Economic and political instability, relationships and dating anxiety, environmental issues — the world certainly is a complicated place for Millennials. Modern astrology and other “alternative” practices provide explanations and clarity in these troubled times.

But saying that Millennial astrology enthusiasts are confused, lost, and anxiety-ridden is an oversimplification – at best. There’s more to it than that.

Millennials favor belief systems that promote individuality and freedom of expression

One of the most significant findings reported by the Center is that Millennials are less likely to say they’re “spiritually satisfied and at peace with themselves” than earlier generations. Whereas 70% of the Greatest Generation and 62% of baby boomers report these positive feelings, only 51% of Millennials feel the same.

Part of this may have to do with Millennials’ individualism and heightened sense of self. While earlier generations found — and still find — peace in being part of a group, organized religion traditionally doesn’t leave much space for individual expression. That sort of homogeneity doesn’t appeal to millennials at all.

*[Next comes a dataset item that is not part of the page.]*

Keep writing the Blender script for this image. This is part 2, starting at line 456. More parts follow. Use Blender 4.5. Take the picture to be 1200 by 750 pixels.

Instead, they are seeking out psychics and spiritual guides who can help them better express their individuality and make the most of their unique gifts.

Astrology and tarot are great examples of this — by understanding their birth charts or the Major Arcana’s impact on their lives, Millennials feel better equipped to make choices and, perhaps more importantly, feel more strongly connected to the universe.

Younger generations question authority

Millennials tend to question authority figures, as every generation of young people has done before them. What’s unique to today’s youth is that they are more inclined to believe that respect is something that should be earned.

This was summarized in rather paradoxical terms by Time magazine, in a special issue titled The Me Me Me Generation: “Because millennials don’t respect authority, they also don’t resent it. That’s why they’re the first teens who aren’t rebelling.”

What does this have to do with spirituality? Well, for centuries the church was seen as the ultimate authority, and to many members of the older generations this still holds true. Millennials, on the other hand, have grown up with reports of abuse at the highest levels of the church. From Catholic priests to prominent evangelists, these incidents have tarnished Millennials’ opinion of organized religions’ authority figures.

Millennials are more well-informed and open to change

Millennials are the most diverse and highly educated generation of all times, according to another recent report from the Pew Center

Whereas Boomers might stay within an organized religion and avoid change, Millennials actively seek it and have the tools at their disposal to make well-researched and informed decisions. For them, losing faith in an organization doesn’t necessarily mean that faith is lost altogether.

Instead, Millennials’ faith takes on a different form, one that allows them to follow an individual path which offers the opportunity for real learning and change.

Astrology offers an individualized approach to spirituality that has always appealed to a certain portion of the population, but for many Millennials it’s also a more true, authentic expression of one’s personality and spirit.